When the Kentucky Senator "with Treason in his heart, if not on his
lips," resumed his seat, the gray-haired soldier-Senator at once rose to
reply. "He began,"--said Charles Sumner, in alluding to the incident
--"simply and calmly; but as he proceeded, his fervid soul broke forth in
words of surpassing power. As on a former occasion he had presented the
well-ripened fruits of study, so now he spoke with the spontaneous
utterance of his own mature and exuberant eloquence--meeting the
polished Traitor at every point with weapons keener and brighter than
his own."
After demolishing Breckinridge's position touching the alleged
Unconstitutionality of the measure, and characterizing his other
utterances as "reproof, malediction, and prediction combined," the
Patriot from the Far-West turned with rising voice and flashing eye upon
the gloomy Kentuckian:
"I would ask him," said he, "what would you have us do now--a
Confederate Army within twenty miles of us, advancing, or threatening to
advance, to overwhelm your Government; to shake the pillars of the
Union, to bring it around your head, if you stay here, in ruins?
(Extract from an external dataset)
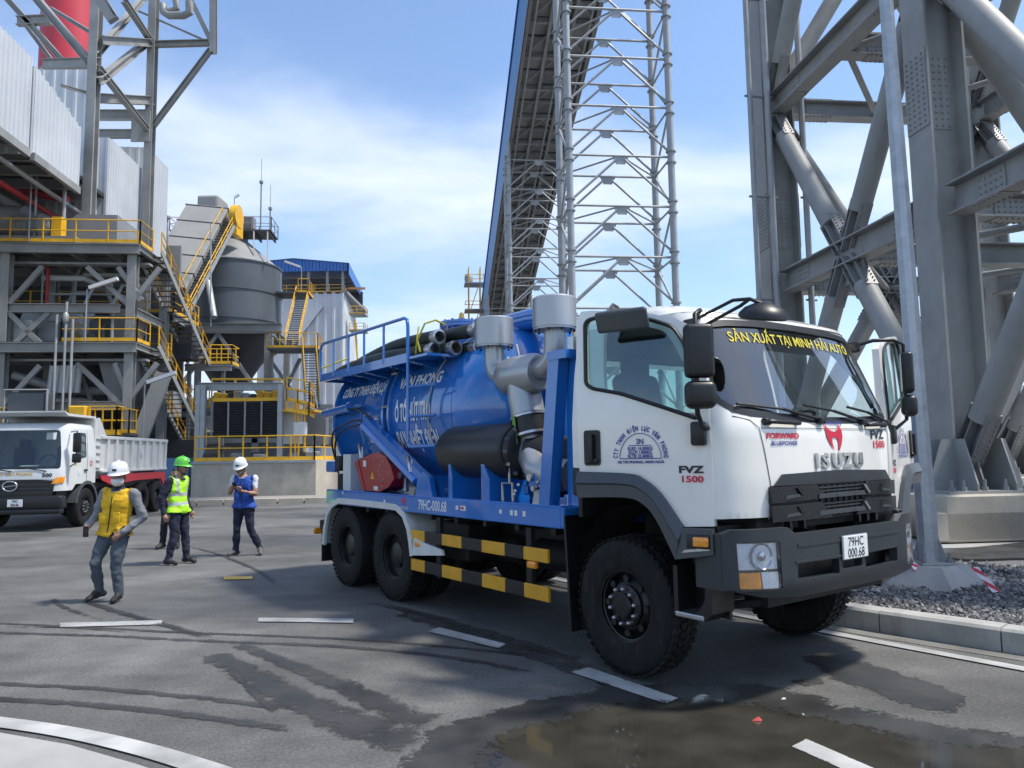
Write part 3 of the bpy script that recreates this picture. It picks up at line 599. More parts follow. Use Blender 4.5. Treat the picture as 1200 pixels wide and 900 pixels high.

Are we
to stop and talk about an uprising sentiment in the North against the
War? Are we to predict evil, and retire from what we predict? Is it
not the manly part to go on as we have begun, to raise money, and levy
Armies, to organize them, to prepare to advance; when we do advance, to
regulate that advance by all the laws and regulations that civilization
and humanity will allow in time of battle? Can we do anything more? To
talk to us about stopping, is idle; we will never stop.